■ ITEMS
····················
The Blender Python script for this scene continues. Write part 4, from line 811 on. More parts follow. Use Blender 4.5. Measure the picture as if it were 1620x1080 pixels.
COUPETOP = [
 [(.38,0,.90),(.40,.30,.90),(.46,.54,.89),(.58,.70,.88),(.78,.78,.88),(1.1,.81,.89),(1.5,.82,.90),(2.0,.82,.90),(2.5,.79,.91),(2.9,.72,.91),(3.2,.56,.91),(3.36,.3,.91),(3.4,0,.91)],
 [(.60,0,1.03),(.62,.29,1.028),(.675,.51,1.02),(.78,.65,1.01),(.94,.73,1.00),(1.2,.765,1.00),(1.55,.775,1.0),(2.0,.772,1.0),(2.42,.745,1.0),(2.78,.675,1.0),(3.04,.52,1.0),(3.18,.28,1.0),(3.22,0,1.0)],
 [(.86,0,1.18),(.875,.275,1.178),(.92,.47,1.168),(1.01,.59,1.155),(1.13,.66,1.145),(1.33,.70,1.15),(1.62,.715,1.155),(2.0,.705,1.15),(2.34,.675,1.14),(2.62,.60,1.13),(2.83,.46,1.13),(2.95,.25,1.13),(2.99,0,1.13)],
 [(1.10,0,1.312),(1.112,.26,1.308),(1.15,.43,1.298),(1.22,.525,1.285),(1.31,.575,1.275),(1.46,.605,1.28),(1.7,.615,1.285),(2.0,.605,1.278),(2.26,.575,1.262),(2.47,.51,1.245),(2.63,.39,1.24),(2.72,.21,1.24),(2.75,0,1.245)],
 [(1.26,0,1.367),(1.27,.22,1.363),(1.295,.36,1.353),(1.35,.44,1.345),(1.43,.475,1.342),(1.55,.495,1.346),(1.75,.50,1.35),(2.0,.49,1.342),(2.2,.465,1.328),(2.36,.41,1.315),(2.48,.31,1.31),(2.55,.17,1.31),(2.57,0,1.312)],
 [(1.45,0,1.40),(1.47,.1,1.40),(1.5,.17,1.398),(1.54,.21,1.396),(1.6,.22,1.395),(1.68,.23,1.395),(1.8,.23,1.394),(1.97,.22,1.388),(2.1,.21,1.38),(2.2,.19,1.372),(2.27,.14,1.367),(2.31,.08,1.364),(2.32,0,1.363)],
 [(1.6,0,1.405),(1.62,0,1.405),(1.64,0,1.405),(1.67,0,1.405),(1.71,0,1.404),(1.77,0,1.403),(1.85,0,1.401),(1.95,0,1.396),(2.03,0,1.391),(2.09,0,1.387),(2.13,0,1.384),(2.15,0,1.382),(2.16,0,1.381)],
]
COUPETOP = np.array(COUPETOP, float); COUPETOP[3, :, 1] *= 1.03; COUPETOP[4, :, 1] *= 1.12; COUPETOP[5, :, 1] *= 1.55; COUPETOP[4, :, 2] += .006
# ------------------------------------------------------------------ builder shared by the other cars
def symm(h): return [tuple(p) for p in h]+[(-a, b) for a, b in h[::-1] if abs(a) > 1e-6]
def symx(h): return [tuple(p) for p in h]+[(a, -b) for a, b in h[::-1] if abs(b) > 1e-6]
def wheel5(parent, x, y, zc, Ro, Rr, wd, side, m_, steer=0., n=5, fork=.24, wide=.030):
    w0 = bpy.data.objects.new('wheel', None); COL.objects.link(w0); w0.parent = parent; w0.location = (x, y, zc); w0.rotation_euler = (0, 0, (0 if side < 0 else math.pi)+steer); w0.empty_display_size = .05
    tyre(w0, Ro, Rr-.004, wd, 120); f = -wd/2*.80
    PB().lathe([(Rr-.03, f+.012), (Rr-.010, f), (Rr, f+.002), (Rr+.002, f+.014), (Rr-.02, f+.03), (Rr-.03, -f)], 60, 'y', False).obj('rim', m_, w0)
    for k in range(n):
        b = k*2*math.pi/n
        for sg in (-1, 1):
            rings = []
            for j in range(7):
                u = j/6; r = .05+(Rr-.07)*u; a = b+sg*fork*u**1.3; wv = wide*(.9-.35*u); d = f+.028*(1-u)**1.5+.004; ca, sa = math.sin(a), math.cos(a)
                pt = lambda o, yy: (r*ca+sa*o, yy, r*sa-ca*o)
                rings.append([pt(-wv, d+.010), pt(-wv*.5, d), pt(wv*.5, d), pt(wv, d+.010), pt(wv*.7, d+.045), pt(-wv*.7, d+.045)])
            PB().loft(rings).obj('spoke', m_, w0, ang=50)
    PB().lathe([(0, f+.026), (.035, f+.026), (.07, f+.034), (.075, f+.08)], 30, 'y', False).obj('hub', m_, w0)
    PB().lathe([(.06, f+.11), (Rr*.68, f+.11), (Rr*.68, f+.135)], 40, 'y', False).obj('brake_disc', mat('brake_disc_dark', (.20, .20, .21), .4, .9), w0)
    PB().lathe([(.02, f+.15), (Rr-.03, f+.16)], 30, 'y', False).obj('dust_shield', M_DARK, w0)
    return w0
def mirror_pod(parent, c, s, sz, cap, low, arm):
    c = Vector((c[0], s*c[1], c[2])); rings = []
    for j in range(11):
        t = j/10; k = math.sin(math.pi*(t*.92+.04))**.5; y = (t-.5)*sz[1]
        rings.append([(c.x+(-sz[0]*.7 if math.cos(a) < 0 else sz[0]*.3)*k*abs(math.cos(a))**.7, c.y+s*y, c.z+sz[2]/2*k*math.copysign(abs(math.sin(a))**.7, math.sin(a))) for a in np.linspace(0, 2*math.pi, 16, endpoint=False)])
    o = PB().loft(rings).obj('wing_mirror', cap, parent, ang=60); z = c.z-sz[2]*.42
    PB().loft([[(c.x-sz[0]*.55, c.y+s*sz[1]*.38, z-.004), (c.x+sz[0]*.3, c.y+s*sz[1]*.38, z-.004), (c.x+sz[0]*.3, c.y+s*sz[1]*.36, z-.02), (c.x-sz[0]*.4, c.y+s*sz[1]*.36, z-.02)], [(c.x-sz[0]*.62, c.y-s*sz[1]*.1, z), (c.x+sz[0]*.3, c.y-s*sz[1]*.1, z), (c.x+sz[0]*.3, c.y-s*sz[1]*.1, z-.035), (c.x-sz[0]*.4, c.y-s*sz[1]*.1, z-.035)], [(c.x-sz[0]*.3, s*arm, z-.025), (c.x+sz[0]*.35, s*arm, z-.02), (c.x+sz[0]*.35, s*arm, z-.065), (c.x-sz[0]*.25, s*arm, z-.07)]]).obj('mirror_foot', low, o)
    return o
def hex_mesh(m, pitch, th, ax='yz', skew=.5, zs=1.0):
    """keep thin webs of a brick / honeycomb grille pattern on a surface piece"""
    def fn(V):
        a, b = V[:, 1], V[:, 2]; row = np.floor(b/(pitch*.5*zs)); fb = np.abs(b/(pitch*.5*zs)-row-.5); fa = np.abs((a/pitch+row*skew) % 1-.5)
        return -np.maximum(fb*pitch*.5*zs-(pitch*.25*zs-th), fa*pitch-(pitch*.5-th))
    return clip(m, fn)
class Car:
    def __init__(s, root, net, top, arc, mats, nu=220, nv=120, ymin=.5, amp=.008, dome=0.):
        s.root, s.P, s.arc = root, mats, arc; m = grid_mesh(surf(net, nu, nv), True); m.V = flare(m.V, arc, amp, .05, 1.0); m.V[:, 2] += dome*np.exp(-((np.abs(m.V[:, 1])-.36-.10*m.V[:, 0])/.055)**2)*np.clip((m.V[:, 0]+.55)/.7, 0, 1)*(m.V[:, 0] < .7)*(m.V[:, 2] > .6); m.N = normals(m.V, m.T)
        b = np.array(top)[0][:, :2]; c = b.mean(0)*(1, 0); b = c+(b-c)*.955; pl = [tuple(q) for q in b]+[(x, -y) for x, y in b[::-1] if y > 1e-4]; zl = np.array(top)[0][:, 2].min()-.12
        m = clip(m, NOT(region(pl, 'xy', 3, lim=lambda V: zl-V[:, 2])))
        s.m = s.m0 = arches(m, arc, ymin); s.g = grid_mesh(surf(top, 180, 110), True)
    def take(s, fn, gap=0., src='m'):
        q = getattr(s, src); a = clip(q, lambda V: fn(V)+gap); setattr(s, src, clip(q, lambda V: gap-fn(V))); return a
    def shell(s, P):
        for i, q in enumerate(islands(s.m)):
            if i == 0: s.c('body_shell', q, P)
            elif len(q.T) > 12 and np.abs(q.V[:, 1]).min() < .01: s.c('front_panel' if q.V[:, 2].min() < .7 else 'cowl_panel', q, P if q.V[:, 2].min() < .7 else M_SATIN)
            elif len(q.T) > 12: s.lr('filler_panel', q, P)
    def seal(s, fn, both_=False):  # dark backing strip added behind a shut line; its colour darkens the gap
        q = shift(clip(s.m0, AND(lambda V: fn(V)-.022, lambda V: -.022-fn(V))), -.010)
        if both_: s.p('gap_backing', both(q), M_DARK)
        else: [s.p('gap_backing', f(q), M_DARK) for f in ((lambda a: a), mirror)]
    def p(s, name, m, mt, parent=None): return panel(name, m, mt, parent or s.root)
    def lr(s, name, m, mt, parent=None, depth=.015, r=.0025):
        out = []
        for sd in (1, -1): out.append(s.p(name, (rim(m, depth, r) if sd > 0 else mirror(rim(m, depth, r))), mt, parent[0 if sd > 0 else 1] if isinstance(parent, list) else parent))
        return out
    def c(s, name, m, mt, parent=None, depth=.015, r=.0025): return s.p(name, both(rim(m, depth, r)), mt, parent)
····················
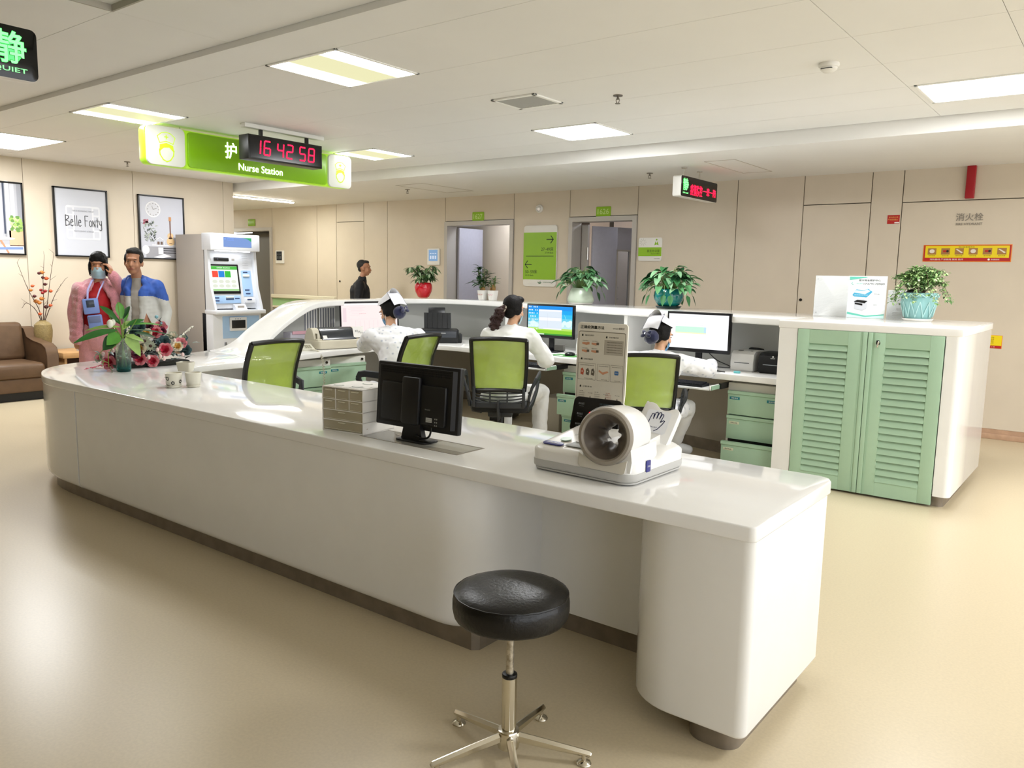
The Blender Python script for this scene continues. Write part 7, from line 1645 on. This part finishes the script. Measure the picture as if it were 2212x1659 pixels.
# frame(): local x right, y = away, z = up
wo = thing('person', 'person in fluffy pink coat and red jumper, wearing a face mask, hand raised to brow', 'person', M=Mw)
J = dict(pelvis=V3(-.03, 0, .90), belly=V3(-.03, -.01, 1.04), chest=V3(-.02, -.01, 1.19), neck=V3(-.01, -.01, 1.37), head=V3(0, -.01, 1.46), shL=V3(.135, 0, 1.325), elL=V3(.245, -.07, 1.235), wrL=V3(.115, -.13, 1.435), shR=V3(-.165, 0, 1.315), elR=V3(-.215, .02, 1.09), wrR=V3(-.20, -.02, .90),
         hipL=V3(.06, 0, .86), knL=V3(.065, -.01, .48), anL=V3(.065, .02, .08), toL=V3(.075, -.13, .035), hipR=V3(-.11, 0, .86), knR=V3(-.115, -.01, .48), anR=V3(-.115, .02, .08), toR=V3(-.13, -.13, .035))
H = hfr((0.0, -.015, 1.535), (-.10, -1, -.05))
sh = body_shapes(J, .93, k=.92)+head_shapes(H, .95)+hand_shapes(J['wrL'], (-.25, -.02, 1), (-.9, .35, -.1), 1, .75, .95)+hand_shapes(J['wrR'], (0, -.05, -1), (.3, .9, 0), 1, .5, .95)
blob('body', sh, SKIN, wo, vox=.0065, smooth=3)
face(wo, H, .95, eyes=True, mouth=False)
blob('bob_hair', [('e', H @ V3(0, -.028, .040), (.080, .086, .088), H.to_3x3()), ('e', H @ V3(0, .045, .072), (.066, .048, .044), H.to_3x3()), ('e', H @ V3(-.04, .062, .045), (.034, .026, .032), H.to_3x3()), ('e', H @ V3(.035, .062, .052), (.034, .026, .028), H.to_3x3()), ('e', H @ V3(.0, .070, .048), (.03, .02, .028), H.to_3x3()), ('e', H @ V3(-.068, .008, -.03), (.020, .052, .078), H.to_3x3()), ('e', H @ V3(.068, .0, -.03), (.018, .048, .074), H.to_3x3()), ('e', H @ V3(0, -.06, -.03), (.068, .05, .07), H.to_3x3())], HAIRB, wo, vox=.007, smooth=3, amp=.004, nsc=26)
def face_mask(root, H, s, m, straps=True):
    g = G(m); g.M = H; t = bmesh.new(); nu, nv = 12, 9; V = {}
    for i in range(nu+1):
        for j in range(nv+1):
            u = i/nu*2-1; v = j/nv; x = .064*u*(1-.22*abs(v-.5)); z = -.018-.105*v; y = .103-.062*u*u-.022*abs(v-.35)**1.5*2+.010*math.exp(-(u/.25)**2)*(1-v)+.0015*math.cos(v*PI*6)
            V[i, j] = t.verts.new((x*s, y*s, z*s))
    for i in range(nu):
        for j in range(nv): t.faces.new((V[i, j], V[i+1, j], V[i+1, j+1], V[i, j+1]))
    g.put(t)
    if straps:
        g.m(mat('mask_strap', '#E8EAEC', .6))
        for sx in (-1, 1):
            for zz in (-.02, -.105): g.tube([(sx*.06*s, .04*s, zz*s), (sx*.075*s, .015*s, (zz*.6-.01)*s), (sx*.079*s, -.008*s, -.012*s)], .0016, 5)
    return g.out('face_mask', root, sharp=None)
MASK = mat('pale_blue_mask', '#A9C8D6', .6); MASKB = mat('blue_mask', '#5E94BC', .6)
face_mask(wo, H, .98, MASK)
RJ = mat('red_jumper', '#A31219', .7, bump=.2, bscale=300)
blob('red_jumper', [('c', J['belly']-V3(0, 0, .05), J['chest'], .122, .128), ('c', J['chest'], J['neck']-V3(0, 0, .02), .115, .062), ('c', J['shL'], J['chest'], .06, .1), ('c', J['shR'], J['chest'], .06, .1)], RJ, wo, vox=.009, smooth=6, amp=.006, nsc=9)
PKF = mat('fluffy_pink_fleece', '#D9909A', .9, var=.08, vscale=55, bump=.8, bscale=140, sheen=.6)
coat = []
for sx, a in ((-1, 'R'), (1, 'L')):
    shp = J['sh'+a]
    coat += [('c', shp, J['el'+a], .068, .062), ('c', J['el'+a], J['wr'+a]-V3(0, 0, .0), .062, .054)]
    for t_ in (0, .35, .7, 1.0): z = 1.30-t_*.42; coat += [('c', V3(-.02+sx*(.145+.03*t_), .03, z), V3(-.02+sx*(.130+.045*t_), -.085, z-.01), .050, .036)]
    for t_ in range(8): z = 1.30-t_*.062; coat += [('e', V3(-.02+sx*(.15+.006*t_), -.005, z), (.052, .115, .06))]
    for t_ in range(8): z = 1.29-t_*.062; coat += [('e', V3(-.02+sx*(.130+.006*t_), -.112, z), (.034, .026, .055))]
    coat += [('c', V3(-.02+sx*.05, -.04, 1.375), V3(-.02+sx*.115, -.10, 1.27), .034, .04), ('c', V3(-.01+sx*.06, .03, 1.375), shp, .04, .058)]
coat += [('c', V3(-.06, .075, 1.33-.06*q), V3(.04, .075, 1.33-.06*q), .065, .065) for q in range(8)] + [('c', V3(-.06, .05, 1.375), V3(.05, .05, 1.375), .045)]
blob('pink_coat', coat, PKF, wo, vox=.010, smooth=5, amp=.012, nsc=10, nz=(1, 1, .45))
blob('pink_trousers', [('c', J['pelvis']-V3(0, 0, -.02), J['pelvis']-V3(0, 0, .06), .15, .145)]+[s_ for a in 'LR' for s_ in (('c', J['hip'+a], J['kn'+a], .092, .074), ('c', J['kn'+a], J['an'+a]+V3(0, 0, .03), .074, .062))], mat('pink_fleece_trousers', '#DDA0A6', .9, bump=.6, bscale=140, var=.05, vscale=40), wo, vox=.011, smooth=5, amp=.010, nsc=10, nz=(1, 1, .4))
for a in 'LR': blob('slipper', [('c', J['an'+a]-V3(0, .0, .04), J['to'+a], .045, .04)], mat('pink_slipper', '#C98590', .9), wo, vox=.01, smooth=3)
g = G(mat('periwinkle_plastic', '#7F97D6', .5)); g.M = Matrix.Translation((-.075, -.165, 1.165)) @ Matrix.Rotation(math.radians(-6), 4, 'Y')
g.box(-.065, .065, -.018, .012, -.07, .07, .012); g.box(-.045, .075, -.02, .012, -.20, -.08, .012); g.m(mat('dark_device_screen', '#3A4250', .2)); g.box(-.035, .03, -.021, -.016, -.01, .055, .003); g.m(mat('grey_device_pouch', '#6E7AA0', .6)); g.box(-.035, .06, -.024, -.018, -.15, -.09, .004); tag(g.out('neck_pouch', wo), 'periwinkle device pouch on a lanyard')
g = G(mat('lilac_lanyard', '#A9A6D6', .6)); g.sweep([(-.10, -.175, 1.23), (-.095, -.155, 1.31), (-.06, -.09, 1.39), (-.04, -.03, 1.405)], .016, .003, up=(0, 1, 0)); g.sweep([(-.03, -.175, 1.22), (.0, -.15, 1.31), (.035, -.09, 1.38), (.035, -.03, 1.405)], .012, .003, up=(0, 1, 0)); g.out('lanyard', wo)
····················
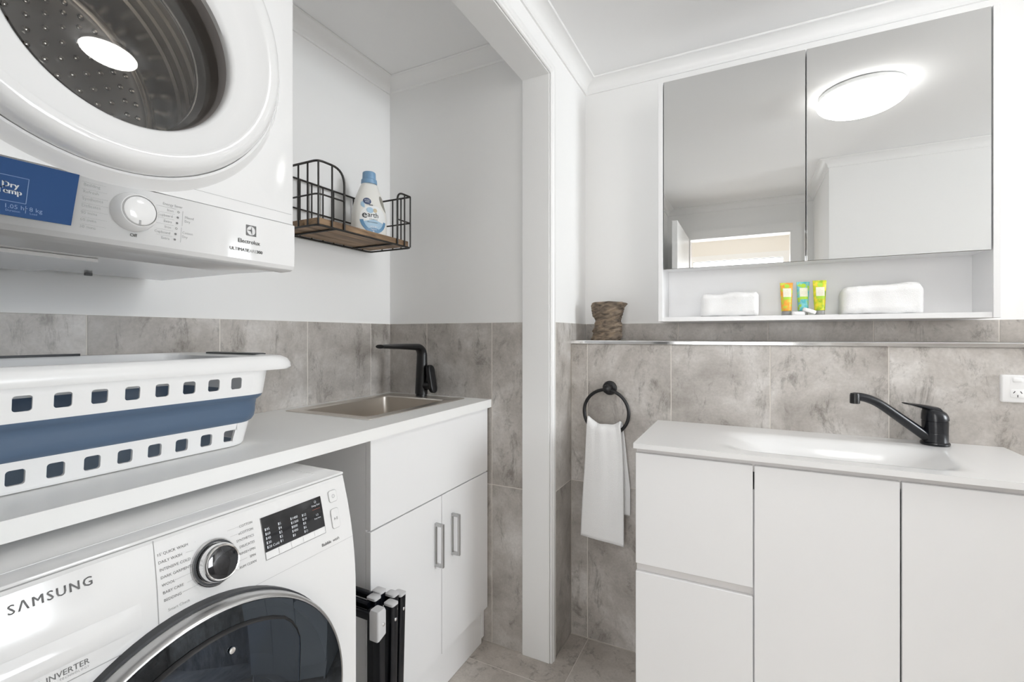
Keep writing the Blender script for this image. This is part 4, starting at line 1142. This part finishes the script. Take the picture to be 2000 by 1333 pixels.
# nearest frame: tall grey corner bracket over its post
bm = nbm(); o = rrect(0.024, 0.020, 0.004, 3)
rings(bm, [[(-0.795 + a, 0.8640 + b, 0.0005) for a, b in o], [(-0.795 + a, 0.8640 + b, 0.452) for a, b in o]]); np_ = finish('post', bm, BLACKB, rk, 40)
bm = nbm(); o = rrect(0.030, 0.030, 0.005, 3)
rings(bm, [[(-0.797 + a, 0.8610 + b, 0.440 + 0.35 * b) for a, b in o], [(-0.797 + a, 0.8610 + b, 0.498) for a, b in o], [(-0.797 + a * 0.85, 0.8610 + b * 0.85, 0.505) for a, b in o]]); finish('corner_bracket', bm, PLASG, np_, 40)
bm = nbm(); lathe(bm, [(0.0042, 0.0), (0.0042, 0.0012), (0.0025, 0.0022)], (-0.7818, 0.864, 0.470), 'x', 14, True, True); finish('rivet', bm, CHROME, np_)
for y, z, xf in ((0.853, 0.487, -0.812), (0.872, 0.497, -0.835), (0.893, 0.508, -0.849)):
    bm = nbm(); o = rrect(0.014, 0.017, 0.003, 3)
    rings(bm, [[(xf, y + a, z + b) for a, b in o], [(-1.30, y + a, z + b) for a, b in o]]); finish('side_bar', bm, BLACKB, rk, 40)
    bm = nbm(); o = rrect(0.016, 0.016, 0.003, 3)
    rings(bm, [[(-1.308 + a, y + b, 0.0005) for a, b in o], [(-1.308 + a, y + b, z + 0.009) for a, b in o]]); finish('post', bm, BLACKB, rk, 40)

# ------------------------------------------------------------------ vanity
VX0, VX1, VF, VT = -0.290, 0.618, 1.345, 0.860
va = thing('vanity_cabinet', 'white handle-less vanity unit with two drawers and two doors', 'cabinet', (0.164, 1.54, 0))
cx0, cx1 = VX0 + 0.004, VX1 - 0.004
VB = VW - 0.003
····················
■ REQUEST
Report only the number of lines in the data above that contain "Write".

■ ANSWER FOR THE TASK
2